* _Dataset section_
------------------------------
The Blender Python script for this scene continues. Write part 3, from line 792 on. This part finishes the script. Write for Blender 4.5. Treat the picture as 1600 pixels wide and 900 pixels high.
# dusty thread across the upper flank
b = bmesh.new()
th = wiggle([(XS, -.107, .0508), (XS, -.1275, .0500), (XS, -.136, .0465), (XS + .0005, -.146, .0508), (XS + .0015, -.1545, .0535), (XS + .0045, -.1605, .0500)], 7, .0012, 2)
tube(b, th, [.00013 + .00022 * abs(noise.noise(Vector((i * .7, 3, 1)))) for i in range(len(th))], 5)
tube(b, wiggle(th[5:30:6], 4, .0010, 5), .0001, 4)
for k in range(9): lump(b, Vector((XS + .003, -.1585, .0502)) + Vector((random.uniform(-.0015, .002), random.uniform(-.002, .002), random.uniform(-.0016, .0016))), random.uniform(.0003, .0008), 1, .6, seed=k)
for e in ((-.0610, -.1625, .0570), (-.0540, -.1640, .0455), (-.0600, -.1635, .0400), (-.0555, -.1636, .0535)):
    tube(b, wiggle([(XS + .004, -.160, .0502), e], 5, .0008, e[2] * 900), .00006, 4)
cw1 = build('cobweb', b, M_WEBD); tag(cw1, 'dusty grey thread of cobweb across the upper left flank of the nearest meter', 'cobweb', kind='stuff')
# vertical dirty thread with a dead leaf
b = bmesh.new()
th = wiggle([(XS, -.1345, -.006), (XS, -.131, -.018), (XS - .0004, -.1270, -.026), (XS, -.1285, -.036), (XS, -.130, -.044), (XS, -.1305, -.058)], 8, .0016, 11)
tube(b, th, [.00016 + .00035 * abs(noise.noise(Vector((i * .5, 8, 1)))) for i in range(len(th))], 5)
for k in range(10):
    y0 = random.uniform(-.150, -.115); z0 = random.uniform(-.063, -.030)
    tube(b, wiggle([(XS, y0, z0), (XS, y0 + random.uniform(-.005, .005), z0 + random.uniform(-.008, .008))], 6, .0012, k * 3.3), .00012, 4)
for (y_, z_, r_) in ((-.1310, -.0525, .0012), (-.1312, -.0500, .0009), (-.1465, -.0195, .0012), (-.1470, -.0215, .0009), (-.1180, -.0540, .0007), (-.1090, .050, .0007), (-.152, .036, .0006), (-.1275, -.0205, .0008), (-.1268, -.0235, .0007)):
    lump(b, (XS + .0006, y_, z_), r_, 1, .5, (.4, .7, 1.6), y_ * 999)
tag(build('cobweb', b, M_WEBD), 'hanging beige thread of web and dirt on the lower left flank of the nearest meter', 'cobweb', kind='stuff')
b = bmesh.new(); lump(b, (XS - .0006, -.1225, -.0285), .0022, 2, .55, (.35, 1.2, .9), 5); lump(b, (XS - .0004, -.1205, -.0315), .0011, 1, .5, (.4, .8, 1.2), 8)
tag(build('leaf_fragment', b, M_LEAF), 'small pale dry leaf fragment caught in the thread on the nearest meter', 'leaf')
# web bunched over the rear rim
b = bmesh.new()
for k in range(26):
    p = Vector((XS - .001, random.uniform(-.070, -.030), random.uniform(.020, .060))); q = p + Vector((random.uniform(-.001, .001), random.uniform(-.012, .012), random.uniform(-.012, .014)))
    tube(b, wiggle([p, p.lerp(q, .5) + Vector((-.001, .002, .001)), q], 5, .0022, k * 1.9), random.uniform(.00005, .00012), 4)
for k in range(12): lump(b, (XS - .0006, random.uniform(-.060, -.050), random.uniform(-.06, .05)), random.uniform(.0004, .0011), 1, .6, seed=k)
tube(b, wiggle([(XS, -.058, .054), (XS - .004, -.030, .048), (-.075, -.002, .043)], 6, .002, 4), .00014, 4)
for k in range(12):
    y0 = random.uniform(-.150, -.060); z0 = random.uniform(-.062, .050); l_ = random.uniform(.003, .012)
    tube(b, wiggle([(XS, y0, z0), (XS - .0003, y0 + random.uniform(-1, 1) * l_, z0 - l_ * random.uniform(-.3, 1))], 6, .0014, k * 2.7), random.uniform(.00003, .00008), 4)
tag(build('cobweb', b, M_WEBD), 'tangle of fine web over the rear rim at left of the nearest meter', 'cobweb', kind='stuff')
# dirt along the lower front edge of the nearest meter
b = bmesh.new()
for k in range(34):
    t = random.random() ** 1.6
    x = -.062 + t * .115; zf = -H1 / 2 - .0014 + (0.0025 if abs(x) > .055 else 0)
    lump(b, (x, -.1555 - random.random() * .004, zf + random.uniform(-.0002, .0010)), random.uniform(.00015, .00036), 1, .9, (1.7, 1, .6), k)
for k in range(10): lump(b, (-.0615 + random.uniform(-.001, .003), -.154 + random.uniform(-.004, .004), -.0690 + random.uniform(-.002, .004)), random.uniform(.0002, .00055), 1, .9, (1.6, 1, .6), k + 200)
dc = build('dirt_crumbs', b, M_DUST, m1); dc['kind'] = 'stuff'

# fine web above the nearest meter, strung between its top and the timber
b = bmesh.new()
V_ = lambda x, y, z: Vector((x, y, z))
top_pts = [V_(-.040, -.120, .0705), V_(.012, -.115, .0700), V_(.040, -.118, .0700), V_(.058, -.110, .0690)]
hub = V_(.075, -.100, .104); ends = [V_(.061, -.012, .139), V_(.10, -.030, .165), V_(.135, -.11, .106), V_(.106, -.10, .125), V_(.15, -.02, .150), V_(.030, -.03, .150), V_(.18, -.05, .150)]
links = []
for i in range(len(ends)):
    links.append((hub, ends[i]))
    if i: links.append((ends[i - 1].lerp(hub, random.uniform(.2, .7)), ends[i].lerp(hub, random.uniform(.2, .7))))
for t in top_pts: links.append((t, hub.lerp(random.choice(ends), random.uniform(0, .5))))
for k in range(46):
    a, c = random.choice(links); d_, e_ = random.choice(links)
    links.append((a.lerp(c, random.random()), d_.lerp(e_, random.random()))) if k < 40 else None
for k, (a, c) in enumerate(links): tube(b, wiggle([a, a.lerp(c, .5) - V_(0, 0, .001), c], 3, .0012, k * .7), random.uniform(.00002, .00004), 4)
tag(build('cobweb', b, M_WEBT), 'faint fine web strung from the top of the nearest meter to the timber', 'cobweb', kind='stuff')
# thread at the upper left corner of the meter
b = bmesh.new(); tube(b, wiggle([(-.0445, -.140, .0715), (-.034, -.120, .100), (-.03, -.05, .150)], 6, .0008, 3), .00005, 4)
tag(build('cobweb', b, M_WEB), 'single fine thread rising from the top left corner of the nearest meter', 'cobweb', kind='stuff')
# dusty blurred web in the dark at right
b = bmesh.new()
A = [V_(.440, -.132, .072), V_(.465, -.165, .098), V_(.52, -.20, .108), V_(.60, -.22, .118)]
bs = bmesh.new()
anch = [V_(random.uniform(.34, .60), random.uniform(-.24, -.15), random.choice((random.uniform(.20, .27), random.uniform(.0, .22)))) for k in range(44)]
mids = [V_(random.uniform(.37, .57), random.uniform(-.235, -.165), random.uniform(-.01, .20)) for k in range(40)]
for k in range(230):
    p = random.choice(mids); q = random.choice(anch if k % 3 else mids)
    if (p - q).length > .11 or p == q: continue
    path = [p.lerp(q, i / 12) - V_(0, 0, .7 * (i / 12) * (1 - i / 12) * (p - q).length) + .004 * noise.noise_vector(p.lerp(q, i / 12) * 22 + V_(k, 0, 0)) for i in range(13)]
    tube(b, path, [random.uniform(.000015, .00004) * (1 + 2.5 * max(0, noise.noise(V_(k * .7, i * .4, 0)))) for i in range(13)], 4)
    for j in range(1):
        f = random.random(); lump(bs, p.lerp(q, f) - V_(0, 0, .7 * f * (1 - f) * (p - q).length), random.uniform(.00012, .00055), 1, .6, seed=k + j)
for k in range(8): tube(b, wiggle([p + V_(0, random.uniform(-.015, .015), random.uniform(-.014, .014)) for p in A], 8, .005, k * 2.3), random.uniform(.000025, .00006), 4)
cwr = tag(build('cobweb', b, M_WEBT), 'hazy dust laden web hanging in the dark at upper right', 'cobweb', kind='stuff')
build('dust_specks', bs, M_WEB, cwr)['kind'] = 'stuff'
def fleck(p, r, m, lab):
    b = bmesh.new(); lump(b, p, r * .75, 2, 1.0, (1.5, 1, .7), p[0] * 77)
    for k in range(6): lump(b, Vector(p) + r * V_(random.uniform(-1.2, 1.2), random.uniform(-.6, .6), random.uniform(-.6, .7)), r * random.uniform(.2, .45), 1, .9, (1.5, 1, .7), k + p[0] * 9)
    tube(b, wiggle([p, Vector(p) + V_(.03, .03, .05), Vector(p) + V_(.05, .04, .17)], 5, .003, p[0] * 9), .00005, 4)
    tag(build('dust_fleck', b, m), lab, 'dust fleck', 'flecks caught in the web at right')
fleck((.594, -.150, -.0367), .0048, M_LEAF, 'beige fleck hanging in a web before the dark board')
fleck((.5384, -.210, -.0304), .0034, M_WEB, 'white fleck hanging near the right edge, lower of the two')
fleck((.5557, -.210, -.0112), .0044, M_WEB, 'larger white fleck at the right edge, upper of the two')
------------------------------
In the lines above, locate the string "from". Copy every line where it occurs.

* _Expected answer_
The Blender Python script for this scene continues. Write part 3, from line 792 on. This part finishes the script. Write for Blender 4.5. Treat the picture as 1600 pixels wide and 900 pixels high.
tag(build('cobweb', b, M_WEBT), 'faint fine web strung from the top of the nearest meter to the timber', 'cobweb', kind='stuff')
tag(build('cobweb', b, M_WEB), 'single fine thread rising from the top left corner of the nearest meter', 'cobweb', kind='stuff')